Start of Dataset entries
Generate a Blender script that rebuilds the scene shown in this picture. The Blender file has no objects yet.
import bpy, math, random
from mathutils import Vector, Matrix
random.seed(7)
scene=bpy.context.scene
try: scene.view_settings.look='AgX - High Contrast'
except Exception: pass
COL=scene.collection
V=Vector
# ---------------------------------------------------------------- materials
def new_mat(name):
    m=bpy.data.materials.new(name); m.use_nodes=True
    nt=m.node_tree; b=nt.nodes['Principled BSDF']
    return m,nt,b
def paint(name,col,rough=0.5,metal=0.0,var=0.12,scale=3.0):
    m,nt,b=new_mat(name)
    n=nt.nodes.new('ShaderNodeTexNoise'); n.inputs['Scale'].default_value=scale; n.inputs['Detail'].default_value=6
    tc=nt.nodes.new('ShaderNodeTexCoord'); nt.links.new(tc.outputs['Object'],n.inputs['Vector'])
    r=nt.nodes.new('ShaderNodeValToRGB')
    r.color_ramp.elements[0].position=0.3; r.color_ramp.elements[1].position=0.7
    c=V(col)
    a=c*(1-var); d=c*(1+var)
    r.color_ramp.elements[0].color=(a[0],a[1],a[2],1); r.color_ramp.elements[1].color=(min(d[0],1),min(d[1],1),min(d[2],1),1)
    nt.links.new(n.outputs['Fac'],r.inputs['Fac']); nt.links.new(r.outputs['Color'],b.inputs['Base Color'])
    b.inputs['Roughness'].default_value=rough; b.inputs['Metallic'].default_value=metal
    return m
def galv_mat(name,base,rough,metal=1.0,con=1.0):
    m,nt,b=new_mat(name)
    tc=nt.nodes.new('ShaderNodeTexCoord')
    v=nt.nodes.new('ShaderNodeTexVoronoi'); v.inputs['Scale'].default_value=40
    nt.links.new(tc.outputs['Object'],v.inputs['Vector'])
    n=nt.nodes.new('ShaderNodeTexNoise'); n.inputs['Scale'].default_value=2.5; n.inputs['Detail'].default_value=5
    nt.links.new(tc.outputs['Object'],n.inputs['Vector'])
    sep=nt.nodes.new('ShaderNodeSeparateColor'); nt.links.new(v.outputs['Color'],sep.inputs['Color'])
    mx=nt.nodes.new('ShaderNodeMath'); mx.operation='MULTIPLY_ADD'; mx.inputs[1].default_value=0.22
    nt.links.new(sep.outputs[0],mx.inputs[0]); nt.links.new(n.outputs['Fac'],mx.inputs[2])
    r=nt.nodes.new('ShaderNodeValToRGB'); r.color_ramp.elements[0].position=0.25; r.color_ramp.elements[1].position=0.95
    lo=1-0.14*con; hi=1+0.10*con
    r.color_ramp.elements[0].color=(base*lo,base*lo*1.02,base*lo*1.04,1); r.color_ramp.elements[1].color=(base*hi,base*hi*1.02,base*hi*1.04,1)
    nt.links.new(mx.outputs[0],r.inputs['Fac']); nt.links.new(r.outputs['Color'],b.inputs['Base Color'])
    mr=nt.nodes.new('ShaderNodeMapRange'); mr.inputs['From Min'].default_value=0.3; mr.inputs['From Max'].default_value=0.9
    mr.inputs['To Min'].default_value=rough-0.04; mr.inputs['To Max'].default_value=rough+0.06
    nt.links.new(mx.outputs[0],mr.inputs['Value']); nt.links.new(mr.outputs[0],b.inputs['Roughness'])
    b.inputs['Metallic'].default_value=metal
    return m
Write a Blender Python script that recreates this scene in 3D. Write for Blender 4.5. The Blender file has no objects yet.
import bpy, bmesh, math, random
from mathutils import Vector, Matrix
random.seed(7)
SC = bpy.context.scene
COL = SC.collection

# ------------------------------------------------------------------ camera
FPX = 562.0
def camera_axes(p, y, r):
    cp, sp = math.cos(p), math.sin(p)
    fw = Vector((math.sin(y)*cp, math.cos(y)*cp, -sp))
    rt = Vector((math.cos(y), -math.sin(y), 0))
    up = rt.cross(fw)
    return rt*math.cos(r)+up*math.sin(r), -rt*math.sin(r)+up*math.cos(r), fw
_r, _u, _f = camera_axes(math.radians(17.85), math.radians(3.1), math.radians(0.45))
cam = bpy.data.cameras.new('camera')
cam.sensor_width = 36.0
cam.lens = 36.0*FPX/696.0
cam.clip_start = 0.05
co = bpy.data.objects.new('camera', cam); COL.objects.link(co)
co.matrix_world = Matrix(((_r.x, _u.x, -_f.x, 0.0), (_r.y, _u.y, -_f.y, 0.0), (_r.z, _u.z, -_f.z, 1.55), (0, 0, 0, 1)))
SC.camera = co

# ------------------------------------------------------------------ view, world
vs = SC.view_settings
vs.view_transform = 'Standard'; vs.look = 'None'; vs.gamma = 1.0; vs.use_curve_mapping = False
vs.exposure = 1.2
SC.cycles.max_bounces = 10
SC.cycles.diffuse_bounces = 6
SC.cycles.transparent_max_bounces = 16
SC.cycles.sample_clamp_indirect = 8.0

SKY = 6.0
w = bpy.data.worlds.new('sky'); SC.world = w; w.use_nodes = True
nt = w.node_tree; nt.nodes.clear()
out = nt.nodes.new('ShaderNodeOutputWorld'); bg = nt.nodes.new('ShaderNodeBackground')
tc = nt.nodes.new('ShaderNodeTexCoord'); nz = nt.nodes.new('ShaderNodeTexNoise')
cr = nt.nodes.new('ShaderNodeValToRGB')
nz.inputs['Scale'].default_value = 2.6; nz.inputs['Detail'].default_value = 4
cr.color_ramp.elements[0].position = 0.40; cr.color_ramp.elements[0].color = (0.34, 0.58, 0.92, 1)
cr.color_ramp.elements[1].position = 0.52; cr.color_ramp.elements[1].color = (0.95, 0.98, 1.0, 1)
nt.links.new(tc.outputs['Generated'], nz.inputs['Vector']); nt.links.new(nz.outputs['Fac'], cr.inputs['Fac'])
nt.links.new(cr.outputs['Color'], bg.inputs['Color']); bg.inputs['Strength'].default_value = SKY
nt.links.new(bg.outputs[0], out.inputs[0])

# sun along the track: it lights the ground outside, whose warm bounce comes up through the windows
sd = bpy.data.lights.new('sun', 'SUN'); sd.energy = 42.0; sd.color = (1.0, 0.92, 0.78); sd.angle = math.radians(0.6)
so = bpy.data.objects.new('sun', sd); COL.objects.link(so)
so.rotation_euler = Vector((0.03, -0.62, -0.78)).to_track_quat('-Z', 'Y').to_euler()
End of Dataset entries
# [Task objective]
Reproduce all of the records exactly.

# [Solution to this task]
Generate a Blender script that rebuilds the scene shown in this picture. The Blender file has no objects yet.
import bpy, math, random
from mathutils import Vector, Matrix
random.seed(7)
scene=bpy.context.scene
try: scene.view_settings.look='AgX - High Contrast'
except Exception: pass
COL=scene.collection
V=Vector
# ---------------------------------------------------------------- materials
def new_mat(name):
    m=bpy.data.materials.new(name); m.use_nodes=True
    nt=m.node_tree; b=nt.nodes['Principled BSDF']
    return m,nt,b
def paint(name,col,rough=0.5,metal=0.0,var=0.12,scale=3.0):
    m,nt,b=new_mat(name)
    n=nt.nodes.new('ShaderNodeTexNoise'); n.inputs['Scale'].default_value=scale; n.inputs['Detail'].default_value=6
    tc=nt.nodes.new('ShaderNodeTexCoord'); nt.links.new(tc.outputs['Object'],n.inputs['Vector'])
    r=nt.nodes.new('ShaderNodeValToRGB')
    r.color_ramp.elements[0].position=0.3; r.color_ramp.elements[1].position=0.7
    c=V(col)
    a=c*(1-var); d=c*(1+var)
    r.color_ramp.elements[0].color=(a[0],a[1],a[2],1); r.color_ramp.elements[1].color=(min(d[0],1),min(d[1],1),min(d[2],1),1)
    nt.links.new(n.outputs['Fac'],r.inputs['Fac']); nt.links.new(r.outputs['Color'],b.inputs['Base Color'])
    b.inputs['Roughness'].default_value=rough; b.inputs['Metallic'].default_value=metal
    return m
def galv_mat(name,base,rough,metal=1.0,con=1.0):
    m,nt,b=new_mat(name)
    tc=nt.nodes.new('ShaderNodeTexCoord')
    v=nt.nodes.new('ShaderNodeTexVoronoi'); v.inputs['Scale'].default_value=40
    nt.links.new(tc.outputs['Object'],v.inputs['Vector'])
    n=nt.nodes.new('ShaderNodeTexNoise'); n.inputs['Scale'].default_value=2.5; n.inputs['Detail'].default_value=5
    nt.links.new(tc.outputs['Object'],n.inputs['Vector'])
    sep=nt.nodes.new('ShaderNodeSeparateColor'); nt.links.new(v.outputs['Color'],sep.inputs['Color'])
    mx=nt.nodes.new('ShaderNodeMath'); mx.operation='MULTIPLY_ADD'; mx.inputs[1].default_value=0.22
    nt.links.new(sep.outputs[0],mx.inputs[0]); nt.links.new(n.outputs['Fac'],mx.inputs[2])
    r=nt.nodes.new('ShaderNodeValToRGB'); r.color_ramp.elements[0].position=0.25; r.color_ramp.elements[1].position=0.95
    lo=1-0.14*con; hi=1+0.10*con
    r.color_ramp.elements[0].color=(base*lo,base*lo*1.02,base*lo*1.04,1); r.color_ramp.elements[1].color=(base*hi,base*hi*1.02,base*hi*1.04,1)
    nt.links.new(mx.outputs[0],r.inputs['Fac']); nt.links.new(r.outputs['Color'],b.inputs['Base Color'])
    mr=nt.nodes.new('ShaderNodeMapRange'); mr.inputs['From Min'].default_value=0.3; mr.inputs['From Max'].default_value=0.9
    mr.inputs['To Min'].default_value=rough-0.04; mr.inputs['To Max'].default_value=rough+0.06
    nt.links.new(mx.outputs[0],mr.inputs['Value']); nt.links.new(mr.outputs[0],b.inputs['Roughness'])
    b.inputs['Metallic'].default_value=metal
    return m
Write a Blender Python script that recreates this scene in 3D. Write for Blender 4.5. The Blender file has no objects yet.
import bpy, bmesh, math, random
from mathutils import Vector, Matrix
random.seed(7)
SC = bpy.context.scene
COL = SC.collection

# ------------------------------------------------------------------ camera
FPX = 562.0
def camera_axes(p, y, r):
    cp, sp = math.cos(p), math.sin(p)
    fw = Vector((math.sin(y)*cp, math.cos(y)*cp, -sp))
    rt = Vector((math.cos(y), -math.sin(y), 0))
    up = rt.cross(fw)
    return rt*math.cos(r)+up*math.sin(r), -rt*math.sin(r)+up*math.cos(r), fw
_r, _u, _f = camera_axes(math.radians(17.85), math.radians(3.1), math.radians(0.45))
cam = bpy.data.cameras.new('camera')
cam.sensor_width = 36.0
cam.lens = 36.0*FPX/696.0
cam.clip_start = 0.05
co = bpy.data.objects.new('camera', cam); COL.objects.link(co)
co.matrix_world = Matrix(((_r.x, _u.x, -_f.x, 0.0), (_r.y, _u.y, -_f.y, 0.0), (_r.z, _u.z, -_f.z, 1.55), (0, 0, 0, 1)))
SC.camera = co

# ------------------------------------------------------------------ view, world
vs = SC.view_settings
vs.view_transform = 'Standard'; vs.look = 'None'; vs.gamma = 1.0; vs.use_curve_mapping = False
vs.exposure = 1.2
SC.cycles.max_bounces = 10
SC.cycles.diffuse_bounces = 6
SC.cycles.transparent_max_bounces = 16
SC.cycles.sample_clamp_indirect = 8.0

SKY = 6.0
w = bpy.data.worlds.new('sky'); SC.world = w; w.use_nodes = True
nt = w.node_tree; nt.nodes.clear()
out = nt.nodes.new('ShaderNodeOutputWorld'); bg = nt.nodes.new('ShaderNodeBackground')
tc = nt.nodes.new('ShaderNodeTexCoord'); nz = nt.nodes.new('ShaderNodeTexNoise')
cr = nt.nodes.new('ShaderNodeValToRGB')
nz.inputs['Scale'].default_value = 2.6; nz.inputs['Detail'].default_value = 4
cr.color_ramp.elements[0].position = 0.40; cr.color_ramp.elements[0].color = (0.34, 0.58, 0.92, 1)
cr.color_ramp.elements[1].position = 0.52; cr.color_ramp.elements[1].color = (0.95, 0.98, 1.0, 1)
nt.links.new(tc.outputs['Generated'], nz.inputs['Vector']); nt.links.new(nz.outputs['Fac'], cr.inputs['Fac'])
nt.links.new(cr.outputs['Color'], bg.inputs['Color']); bg.inputs['Strength'].default_value = SKY
nt.links.new(bg.outputs[0], out.inputs[0])

# sun along the track: it lights the ground outside, whose warm bounce comes up through the windows
sd = bpy.data.lights.new('sun', 'SUN'); sd.energy = 42.0; sd.color = (1.0, 0.92, 0.78); sd.angle = math.radians(0.6)
so = bpy.data.objects.new('sun', sd); COL.objects.link(so)
so.rotation_euler = Vector((0.03, -0.62, -0.78)).to_track_quat('-Z', 'Y').to_euler()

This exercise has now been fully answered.